▶ **PROBLEM DESCRIPTION**: Return each line containing the string "scene".

▶ **Rows from a dataset**:
# # # # #

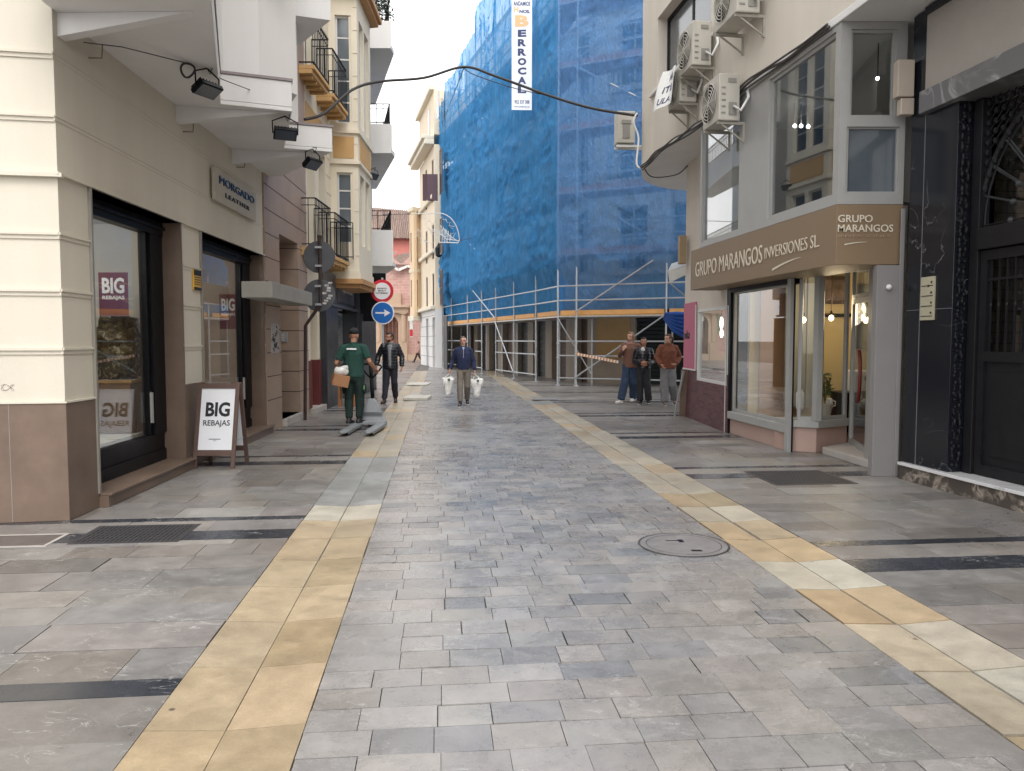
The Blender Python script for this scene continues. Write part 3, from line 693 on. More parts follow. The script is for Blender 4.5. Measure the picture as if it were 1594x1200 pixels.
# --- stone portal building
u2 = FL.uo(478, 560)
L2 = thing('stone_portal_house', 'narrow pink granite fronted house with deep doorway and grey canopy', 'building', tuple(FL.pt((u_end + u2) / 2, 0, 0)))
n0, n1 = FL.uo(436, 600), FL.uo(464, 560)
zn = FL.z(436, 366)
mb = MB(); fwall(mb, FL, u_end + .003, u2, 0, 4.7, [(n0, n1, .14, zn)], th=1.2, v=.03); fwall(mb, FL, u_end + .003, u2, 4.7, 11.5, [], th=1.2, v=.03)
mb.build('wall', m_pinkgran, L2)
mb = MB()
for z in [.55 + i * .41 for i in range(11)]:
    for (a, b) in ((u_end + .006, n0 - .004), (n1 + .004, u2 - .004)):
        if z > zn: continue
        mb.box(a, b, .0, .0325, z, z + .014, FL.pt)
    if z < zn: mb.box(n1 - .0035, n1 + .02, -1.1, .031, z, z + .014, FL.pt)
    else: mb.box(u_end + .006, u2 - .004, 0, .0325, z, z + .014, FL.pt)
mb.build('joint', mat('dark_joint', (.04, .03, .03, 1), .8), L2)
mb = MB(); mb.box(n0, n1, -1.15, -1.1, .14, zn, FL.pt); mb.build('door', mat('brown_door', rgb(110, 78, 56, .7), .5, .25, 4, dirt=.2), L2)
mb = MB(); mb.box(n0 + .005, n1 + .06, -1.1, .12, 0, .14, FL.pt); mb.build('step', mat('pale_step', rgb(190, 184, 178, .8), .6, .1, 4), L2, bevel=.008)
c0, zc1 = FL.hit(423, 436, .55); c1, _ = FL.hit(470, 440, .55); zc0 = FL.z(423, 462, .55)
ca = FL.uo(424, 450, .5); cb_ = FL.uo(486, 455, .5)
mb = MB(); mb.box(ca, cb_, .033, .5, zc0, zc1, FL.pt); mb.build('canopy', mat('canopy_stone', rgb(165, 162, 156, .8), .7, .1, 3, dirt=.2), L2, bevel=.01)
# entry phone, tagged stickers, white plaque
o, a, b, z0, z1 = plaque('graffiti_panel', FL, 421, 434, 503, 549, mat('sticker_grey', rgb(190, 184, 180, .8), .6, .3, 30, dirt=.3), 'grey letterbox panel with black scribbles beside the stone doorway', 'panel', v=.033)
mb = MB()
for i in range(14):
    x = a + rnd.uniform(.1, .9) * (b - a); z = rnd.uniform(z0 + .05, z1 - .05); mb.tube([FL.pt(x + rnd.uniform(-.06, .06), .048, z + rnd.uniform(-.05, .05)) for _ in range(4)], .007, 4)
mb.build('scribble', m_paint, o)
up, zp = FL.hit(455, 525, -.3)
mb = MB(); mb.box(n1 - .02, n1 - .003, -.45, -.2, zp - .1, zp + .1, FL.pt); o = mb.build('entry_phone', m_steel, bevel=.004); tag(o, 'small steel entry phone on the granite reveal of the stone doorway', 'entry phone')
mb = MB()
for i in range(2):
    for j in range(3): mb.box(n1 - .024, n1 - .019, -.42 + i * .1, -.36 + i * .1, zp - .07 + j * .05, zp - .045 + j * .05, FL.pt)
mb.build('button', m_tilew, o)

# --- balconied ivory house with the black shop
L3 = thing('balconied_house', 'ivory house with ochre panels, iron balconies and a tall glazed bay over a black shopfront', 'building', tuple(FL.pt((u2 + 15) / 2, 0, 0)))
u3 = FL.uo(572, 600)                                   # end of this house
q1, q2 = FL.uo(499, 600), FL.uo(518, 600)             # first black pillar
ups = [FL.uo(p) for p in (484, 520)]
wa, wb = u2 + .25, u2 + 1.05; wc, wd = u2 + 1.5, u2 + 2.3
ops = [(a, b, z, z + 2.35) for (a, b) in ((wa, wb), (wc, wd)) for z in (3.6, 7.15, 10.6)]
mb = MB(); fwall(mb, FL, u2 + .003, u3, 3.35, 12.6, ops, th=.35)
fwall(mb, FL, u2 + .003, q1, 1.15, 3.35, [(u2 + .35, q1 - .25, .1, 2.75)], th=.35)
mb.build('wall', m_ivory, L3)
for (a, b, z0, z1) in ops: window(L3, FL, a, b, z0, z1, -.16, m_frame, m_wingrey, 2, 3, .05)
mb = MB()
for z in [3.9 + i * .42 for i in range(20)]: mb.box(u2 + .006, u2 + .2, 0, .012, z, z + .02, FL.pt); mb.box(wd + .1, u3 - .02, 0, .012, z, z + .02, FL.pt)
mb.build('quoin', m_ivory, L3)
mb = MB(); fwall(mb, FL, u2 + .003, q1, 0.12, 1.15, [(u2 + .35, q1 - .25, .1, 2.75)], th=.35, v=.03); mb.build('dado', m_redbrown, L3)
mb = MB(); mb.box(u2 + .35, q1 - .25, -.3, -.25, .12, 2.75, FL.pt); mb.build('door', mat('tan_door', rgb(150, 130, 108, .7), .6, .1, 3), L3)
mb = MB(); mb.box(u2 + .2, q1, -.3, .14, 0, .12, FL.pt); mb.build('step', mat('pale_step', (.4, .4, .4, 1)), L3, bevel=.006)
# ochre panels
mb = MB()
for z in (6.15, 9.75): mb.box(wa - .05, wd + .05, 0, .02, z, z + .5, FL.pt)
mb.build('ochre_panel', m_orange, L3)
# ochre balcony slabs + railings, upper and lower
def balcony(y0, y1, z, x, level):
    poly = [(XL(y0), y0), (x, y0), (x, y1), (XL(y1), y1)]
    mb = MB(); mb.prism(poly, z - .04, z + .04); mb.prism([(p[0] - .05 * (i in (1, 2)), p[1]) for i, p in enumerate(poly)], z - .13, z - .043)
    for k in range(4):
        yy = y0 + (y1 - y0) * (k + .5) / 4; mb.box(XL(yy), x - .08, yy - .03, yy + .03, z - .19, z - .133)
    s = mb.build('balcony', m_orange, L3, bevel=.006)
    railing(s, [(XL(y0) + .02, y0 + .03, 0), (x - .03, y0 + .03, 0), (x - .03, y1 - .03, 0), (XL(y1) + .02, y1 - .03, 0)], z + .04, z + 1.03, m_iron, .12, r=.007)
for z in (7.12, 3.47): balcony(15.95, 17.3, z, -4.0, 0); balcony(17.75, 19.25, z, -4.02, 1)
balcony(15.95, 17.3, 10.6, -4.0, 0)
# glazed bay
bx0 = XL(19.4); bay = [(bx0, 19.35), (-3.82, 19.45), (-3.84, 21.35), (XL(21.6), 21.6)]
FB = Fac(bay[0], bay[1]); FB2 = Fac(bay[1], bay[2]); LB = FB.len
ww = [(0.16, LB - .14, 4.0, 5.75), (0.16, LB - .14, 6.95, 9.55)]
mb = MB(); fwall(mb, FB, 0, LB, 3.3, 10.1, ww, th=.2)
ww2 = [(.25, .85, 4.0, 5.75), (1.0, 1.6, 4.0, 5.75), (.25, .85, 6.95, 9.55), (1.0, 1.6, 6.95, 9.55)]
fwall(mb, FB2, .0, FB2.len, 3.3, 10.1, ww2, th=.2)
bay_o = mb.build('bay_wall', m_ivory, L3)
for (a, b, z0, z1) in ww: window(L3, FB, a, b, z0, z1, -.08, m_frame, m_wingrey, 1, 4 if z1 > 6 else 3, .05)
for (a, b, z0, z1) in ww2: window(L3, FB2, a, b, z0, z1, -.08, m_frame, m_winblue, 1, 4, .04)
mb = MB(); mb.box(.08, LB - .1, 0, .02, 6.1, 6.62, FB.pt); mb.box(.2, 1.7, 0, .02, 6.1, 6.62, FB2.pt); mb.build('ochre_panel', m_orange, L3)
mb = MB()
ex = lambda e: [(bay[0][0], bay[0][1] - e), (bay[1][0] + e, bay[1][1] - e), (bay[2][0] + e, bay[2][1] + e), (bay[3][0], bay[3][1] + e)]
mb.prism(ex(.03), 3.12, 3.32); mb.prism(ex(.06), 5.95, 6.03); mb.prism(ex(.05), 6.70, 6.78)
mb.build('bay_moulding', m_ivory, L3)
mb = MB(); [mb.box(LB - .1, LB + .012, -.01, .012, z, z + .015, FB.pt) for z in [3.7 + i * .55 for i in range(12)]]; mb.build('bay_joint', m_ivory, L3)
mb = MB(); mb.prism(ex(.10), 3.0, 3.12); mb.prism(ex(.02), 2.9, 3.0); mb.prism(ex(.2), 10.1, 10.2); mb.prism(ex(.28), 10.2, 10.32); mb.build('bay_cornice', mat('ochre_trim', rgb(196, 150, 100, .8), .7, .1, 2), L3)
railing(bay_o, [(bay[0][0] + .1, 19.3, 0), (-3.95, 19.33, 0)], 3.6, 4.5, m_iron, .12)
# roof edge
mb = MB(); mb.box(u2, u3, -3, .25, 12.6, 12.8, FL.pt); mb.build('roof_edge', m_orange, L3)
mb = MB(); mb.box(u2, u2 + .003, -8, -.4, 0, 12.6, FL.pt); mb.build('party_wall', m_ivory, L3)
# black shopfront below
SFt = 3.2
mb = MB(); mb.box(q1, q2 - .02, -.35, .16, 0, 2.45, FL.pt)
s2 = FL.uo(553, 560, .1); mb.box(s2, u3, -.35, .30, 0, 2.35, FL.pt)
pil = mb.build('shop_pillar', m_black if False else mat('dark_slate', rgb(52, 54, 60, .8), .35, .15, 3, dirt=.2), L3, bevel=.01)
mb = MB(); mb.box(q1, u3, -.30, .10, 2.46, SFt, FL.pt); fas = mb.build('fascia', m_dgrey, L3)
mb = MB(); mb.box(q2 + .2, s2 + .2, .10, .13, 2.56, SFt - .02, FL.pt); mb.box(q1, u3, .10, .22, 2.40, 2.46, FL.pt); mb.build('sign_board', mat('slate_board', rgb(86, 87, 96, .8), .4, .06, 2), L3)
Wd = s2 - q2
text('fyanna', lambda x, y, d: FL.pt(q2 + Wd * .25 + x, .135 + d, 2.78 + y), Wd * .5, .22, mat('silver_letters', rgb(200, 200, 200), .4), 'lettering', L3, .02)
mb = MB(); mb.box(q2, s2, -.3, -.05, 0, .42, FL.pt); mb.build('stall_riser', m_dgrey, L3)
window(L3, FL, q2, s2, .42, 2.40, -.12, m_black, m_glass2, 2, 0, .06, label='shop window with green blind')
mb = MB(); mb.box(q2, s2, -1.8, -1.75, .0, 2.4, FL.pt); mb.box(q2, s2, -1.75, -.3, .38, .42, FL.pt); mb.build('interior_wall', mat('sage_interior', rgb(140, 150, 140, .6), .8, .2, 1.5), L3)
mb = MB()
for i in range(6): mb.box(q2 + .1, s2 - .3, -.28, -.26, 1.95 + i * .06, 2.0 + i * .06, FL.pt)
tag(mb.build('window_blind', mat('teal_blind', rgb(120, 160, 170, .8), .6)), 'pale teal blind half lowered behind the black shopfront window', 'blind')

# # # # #

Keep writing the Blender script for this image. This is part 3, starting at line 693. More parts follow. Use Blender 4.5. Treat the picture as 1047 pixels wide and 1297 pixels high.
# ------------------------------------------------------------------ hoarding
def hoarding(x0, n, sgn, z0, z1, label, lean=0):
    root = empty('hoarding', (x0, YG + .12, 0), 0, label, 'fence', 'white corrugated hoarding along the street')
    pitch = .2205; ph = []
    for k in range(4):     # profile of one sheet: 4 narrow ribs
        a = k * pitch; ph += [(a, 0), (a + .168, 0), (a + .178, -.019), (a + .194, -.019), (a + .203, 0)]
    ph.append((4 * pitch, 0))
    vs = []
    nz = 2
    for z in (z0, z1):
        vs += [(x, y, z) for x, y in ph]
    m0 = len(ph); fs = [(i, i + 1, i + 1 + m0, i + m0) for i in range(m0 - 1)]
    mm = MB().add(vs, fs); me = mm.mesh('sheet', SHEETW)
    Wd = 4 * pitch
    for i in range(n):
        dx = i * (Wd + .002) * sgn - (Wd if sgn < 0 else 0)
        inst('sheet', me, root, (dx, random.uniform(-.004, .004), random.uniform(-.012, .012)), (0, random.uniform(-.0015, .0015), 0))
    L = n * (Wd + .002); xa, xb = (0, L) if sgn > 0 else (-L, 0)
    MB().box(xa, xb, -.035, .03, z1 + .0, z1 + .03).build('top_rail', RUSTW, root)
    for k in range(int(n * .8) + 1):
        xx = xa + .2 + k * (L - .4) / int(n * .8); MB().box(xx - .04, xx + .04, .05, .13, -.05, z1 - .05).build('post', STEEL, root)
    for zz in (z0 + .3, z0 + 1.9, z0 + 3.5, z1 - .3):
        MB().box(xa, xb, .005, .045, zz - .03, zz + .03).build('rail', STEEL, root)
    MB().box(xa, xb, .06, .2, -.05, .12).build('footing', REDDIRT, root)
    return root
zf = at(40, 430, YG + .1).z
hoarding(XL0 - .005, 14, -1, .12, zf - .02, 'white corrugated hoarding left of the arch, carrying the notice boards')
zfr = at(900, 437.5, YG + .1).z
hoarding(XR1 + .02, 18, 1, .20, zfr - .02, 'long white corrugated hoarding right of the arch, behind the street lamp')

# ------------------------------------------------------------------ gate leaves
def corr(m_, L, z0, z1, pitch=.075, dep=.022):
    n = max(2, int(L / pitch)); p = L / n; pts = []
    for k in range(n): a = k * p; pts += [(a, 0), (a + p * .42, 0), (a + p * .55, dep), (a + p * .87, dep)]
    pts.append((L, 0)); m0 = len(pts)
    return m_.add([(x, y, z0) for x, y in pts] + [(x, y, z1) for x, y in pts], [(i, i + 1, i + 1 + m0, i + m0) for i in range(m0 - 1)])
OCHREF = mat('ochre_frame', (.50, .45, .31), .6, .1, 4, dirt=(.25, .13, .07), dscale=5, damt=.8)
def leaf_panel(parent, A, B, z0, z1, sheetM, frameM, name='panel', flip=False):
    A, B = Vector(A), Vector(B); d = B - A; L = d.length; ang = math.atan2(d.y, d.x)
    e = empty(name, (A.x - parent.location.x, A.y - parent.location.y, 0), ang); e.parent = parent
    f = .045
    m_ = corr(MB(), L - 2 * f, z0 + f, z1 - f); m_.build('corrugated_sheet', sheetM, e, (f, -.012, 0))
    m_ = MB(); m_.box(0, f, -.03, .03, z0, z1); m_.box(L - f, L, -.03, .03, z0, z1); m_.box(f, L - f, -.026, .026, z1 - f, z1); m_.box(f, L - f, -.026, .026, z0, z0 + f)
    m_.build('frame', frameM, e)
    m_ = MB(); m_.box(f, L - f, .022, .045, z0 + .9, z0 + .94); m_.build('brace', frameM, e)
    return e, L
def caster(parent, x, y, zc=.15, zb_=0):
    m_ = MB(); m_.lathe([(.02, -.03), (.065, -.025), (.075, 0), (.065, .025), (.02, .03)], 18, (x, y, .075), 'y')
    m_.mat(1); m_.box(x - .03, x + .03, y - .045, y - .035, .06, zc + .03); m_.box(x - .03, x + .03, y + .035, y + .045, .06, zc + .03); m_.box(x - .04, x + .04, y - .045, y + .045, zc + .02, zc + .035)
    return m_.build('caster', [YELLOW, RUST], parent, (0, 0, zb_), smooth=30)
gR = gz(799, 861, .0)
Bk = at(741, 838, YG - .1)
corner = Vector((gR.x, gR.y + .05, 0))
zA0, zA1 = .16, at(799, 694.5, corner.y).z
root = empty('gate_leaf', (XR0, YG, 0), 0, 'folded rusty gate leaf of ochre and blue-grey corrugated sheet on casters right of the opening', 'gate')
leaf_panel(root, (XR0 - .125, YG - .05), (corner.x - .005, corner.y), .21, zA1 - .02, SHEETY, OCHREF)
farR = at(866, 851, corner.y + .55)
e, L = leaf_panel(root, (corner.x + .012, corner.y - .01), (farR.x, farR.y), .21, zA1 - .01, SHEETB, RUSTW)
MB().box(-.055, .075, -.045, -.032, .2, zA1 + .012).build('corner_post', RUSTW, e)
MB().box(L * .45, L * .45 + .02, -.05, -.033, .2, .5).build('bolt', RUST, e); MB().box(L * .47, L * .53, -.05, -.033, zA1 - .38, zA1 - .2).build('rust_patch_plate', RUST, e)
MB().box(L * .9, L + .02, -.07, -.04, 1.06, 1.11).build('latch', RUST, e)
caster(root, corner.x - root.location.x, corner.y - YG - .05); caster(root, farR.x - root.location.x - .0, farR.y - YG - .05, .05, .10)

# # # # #

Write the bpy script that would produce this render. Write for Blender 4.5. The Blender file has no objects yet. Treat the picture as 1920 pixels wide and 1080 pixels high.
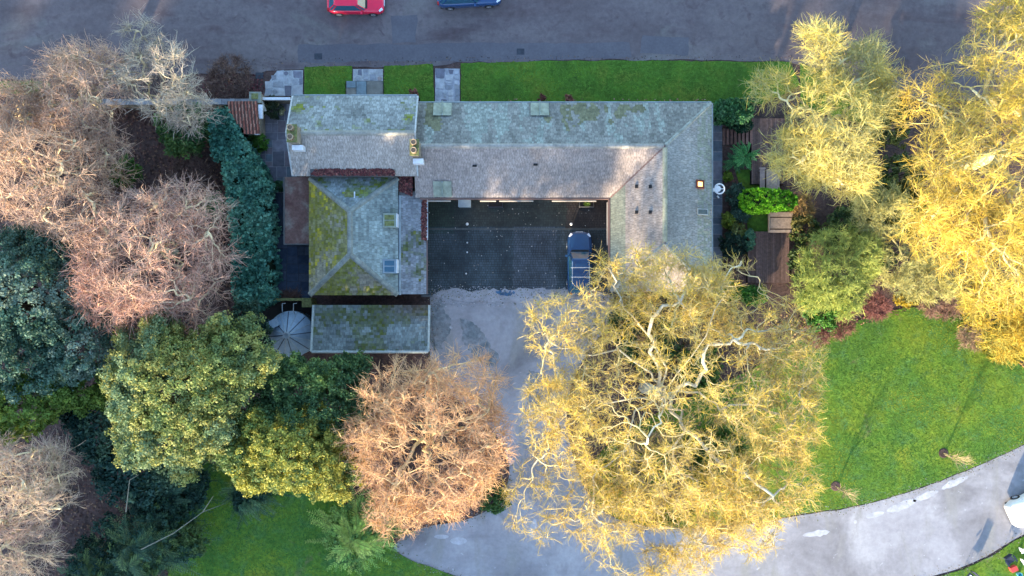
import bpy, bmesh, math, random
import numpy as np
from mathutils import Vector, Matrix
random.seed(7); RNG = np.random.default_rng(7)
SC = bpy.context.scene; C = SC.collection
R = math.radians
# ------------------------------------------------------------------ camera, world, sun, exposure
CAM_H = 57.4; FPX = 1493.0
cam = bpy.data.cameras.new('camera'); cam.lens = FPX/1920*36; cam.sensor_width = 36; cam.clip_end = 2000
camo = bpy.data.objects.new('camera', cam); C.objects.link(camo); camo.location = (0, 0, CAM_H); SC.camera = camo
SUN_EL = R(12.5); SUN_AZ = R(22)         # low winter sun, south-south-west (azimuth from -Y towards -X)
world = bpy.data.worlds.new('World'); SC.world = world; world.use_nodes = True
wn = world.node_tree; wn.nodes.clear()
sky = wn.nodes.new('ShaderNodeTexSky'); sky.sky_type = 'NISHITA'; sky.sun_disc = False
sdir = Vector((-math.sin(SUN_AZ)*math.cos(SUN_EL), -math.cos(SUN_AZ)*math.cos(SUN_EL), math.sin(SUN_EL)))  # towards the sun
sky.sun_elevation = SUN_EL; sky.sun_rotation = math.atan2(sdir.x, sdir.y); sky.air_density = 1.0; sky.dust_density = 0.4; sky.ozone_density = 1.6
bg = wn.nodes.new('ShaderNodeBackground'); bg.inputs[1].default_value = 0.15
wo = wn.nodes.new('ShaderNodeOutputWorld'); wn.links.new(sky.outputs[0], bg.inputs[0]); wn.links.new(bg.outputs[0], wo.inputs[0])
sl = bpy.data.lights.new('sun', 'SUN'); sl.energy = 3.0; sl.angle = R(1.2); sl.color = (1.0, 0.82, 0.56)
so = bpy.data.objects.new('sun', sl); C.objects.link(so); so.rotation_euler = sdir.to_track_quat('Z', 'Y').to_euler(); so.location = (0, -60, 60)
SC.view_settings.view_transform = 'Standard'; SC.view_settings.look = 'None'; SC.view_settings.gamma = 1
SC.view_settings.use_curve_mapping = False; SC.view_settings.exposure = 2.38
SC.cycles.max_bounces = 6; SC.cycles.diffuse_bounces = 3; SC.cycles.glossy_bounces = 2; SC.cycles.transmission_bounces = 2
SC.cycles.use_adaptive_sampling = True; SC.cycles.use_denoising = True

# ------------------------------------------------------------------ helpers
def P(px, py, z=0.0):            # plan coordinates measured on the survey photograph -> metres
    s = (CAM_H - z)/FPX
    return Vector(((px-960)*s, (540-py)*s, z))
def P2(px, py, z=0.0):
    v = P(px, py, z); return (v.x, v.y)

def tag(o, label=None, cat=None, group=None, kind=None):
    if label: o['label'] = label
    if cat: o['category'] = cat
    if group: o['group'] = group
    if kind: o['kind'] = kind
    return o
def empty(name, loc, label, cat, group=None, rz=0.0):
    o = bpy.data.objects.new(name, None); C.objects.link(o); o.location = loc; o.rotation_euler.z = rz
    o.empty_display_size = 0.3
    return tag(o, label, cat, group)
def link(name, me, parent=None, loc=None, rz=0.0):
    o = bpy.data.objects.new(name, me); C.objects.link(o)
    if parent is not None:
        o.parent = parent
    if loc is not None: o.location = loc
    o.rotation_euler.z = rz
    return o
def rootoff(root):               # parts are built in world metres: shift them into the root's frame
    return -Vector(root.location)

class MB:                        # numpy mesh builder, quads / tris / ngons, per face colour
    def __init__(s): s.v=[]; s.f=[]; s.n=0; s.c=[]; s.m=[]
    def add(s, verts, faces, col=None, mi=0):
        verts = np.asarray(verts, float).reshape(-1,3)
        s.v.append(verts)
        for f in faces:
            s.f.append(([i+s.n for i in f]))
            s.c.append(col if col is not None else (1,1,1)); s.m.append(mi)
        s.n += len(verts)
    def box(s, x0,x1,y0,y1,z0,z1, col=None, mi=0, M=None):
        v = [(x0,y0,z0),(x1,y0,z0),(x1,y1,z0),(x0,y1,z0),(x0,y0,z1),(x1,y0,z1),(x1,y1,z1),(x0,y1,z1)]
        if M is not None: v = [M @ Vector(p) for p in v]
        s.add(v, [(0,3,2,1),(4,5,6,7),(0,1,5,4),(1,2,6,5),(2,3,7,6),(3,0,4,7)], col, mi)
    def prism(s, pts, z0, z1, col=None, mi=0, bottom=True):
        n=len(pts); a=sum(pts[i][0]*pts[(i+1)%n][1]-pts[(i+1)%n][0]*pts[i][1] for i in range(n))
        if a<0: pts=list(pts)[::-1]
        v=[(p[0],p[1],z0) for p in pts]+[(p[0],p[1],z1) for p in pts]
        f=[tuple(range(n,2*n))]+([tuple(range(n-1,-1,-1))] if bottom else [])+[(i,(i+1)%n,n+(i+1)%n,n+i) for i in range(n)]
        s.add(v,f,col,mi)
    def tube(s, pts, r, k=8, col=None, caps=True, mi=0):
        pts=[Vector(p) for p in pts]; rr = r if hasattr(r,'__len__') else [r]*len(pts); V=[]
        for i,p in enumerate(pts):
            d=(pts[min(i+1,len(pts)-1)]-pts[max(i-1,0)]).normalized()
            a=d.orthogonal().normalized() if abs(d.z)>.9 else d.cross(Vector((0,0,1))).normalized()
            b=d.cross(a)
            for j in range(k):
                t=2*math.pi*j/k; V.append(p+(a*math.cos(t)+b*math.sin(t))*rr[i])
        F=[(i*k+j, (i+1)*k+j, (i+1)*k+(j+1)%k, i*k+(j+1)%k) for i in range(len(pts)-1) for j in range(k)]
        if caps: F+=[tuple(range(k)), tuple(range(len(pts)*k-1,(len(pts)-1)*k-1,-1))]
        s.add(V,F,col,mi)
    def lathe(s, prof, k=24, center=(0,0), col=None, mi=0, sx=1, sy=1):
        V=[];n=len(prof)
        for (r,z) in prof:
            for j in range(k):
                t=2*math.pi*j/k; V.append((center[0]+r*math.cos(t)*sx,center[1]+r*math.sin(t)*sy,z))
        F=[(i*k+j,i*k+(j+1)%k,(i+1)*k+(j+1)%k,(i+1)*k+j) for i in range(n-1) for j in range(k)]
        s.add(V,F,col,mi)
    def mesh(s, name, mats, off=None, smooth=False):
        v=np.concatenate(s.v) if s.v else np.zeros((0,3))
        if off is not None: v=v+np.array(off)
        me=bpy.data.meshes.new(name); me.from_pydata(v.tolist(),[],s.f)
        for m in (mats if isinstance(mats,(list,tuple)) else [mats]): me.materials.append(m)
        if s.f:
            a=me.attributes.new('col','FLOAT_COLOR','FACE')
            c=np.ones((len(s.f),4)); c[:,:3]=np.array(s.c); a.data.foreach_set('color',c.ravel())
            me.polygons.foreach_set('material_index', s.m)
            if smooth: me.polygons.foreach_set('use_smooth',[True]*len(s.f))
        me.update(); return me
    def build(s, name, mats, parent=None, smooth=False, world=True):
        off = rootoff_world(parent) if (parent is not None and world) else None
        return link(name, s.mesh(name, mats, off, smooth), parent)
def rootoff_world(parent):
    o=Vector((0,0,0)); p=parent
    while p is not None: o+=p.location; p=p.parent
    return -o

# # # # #

▶ **RESPONSE BELOW**:
The Blender Python script for this scene continues. Write part 3, from line 693 on. More parts follow. The script is for Blender 4.5. Measure the picture as if it were 1594x1200 pixels.
SC = bpy.context.scene; C = SC.collection